**SOURCE EXCERPT**

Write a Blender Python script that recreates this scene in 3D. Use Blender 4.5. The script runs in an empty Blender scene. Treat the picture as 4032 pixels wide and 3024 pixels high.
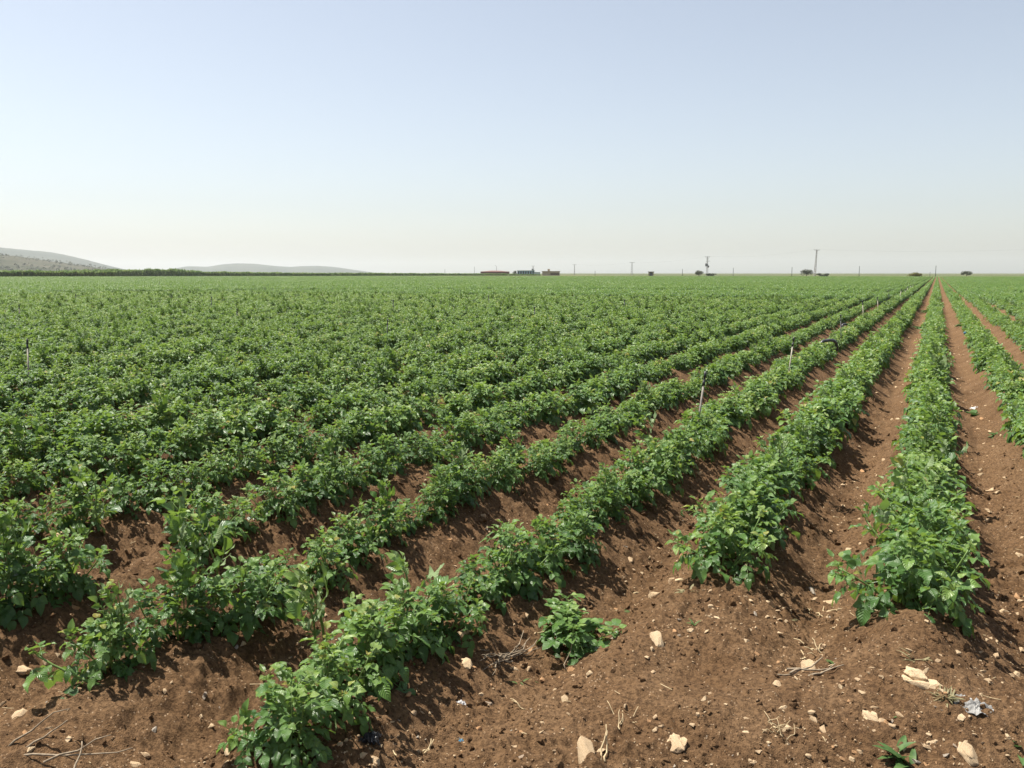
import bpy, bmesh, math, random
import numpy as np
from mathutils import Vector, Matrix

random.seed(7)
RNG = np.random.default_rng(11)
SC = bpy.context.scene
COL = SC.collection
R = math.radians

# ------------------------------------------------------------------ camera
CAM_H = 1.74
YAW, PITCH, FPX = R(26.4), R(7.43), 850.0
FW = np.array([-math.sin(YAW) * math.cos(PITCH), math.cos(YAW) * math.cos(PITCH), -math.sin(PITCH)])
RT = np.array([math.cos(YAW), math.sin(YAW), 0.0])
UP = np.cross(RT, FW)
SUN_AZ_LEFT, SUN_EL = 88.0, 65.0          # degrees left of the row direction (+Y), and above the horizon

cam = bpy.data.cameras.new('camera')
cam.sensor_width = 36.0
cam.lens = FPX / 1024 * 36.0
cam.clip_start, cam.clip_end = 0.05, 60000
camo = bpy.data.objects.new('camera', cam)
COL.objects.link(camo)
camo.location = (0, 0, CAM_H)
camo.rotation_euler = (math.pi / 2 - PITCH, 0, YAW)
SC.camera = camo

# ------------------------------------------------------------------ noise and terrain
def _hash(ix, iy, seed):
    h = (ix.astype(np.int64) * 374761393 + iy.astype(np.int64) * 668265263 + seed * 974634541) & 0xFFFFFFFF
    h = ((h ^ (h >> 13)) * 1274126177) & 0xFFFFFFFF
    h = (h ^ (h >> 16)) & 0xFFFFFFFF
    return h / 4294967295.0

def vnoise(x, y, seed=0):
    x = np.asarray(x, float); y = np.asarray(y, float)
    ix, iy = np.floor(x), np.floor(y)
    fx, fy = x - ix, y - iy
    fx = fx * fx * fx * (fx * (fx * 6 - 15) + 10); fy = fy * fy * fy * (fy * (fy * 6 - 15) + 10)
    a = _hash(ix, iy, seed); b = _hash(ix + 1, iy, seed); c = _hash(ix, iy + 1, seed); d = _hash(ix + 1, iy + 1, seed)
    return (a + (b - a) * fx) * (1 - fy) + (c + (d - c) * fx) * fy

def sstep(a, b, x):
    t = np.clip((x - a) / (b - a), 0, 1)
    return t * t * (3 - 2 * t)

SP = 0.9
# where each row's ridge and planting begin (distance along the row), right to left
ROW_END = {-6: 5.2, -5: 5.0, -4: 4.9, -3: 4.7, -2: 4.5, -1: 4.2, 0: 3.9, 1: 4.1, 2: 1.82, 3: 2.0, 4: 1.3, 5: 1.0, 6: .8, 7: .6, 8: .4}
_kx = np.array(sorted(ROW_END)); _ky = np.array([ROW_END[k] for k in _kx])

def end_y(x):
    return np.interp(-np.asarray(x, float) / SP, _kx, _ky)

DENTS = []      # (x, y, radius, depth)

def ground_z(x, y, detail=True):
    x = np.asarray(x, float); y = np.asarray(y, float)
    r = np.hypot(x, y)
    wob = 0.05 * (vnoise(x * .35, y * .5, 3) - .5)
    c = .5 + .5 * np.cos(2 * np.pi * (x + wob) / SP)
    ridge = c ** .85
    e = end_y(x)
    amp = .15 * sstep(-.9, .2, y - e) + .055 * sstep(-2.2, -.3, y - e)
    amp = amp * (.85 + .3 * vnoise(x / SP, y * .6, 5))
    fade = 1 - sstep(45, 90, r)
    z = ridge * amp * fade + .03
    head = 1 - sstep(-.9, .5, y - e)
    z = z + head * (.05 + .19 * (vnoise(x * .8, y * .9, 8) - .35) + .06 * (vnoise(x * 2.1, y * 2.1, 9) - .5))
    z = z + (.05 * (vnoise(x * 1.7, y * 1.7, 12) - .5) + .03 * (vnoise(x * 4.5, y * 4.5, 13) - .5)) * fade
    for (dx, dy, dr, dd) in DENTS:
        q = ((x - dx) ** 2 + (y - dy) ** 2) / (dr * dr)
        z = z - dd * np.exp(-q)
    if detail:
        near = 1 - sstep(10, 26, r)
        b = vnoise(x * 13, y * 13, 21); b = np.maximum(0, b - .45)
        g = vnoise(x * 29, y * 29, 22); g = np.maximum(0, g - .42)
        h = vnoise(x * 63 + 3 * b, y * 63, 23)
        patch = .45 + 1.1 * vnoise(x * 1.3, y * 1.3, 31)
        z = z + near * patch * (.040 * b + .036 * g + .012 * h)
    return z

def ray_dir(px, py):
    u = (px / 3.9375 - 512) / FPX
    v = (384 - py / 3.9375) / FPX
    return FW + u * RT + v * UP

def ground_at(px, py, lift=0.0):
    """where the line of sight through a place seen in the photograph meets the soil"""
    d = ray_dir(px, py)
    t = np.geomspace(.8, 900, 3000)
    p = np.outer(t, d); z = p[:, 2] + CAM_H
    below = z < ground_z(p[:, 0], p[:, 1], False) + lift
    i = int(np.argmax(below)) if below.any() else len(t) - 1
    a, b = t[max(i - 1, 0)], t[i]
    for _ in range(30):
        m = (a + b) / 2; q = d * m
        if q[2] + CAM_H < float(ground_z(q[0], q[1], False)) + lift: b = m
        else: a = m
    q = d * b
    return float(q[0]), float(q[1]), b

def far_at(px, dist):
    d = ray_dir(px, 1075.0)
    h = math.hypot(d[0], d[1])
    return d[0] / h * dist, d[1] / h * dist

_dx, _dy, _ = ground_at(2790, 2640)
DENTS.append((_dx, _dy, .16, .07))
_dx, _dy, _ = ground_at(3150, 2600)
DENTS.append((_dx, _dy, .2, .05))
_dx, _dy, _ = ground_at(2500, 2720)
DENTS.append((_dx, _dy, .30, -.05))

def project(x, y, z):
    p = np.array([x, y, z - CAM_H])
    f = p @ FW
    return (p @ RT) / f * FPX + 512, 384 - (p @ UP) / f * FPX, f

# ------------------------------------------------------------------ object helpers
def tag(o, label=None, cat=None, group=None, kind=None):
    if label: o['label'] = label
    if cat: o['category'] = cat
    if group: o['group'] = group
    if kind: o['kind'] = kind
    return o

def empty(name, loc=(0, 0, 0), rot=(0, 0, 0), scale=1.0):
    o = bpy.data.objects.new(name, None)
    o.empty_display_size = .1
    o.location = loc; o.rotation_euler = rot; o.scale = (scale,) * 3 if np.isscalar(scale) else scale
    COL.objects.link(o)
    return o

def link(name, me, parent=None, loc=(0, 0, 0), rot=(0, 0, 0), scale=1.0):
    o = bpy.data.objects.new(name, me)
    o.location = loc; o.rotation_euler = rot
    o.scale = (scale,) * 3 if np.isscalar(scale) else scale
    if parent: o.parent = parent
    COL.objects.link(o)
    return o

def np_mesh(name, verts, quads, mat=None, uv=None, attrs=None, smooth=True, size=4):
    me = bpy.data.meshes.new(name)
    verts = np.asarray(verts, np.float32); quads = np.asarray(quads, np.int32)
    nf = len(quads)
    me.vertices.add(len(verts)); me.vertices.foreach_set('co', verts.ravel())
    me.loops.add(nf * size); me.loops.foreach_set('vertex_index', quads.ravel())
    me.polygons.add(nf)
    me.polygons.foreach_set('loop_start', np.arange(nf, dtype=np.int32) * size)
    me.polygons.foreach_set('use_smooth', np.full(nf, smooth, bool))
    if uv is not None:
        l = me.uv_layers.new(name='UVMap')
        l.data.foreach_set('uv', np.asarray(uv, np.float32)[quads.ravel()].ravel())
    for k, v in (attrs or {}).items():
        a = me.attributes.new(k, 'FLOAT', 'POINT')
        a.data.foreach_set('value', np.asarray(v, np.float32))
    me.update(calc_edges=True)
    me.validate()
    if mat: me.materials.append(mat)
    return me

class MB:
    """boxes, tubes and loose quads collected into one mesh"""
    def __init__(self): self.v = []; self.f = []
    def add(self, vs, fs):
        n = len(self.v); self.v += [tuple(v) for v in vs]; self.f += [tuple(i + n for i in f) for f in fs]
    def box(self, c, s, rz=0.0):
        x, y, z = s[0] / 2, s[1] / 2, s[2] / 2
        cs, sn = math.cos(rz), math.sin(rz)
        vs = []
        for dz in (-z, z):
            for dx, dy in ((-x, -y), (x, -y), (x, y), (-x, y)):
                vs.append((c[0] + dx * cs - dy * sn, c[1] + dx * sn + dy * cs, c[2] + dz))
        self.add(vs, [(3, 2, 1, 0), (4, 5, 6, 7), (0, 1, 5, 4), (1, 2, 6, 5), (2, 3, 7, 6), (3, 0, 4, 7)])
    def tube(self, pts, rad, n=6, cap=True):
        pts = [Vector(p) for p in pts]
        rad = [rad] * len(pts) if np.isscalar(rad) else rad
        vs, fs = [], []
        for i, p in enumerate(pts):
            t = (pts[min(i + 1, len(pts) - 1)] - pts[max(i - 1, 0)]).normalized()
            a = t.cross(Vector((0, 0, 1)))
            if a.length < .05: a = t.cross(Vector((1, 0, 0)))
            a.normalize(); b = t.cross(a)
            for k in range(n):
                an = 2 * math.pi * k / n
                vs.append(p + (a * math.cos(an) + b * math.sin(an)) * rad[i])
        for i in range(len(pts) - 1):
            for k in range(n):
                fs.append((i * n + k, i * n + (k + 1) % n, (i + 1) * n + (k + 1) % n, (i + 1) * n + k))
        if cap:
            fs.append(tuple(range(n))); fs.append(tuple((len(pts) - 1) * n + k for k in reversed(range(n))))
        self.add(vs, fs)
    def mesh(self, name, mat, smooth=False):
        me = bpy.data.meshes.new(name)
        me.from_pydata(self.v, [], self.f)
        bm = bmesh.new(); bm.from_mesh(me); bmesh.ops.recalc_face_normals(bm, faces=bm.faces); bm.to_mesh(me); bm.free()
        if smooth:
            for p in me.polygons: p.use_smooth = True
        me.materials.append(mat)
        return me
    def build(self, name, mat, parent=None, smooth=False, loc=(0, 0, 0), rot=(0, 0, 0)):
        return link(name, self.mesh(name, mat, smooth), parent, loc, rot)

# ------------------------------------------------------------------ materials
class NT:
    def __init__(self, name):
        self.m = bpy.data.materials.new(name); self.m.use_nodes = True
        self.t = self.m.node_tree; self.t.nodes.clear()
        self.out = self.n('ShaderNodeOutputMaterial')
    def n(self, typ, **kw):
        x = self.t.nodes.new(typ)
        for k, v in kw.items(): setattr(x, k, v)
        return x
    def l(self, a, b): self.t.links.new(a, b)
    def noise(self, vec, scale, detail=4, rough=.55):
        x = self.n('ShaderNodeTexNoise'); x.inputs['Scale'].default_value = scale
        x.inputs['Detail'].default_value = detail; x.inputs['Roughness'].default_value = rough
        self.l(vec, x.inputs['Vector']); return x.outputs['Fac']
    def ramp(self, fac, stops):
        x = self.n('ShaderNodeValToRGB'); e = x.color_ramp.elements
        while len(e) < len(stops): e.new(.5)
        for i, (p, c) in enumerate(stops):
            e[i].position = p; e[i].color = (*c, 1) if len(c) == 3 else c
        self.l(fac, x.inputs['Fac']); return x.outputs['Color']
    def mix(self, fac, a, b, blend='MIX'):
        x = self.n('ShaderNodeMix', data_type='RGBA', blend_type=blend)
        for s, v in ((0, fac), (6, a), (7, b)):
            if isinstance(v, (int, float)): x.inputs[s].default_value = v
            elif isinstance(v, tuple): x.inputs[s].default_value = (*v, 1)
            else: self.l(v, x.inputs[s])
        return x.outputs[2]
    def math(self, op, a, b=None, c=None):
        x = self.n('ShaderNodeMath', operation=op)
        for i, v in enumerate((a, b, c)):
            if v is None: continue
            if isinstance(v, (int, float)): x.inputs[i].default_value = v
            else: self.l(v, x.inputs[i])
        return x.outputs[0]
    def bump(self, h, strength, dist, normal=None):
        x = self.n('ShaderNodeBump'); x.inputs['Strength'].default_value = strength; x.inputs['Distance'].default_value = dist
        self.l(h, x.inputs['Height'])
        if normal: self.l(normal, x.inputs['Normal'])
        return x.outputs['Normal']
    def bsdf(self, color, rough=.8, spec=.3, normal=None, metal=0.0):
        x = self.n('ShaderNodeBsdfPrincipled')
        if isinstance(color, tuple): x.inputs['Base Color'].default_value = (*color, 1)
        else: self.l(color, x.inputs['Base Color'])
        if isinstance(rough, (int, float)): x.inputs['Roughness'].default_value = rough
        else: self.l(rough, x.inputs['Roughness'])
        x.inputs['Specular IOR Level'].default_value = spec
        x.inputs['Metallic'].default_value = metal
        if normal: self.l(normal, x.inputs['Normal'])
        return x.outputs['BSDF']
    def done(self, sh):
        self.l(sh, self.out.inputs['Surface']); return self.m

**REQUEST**
Only the lines from the start of the material through the line containing "from mathutils import Vector, Matrix" should be transcribed. Pictures stay out.

**ANSWER BELOW**
Write a Blender Python script that recreates this scene in 3D. Use Blender 4.5. The script runs in an empty Blender scene. Treat the picture as 4032 pixels wide and 3024 pixels high.
import bpy, bmesh, math, random
import numpy as np
from mathutils import Vector, Matrix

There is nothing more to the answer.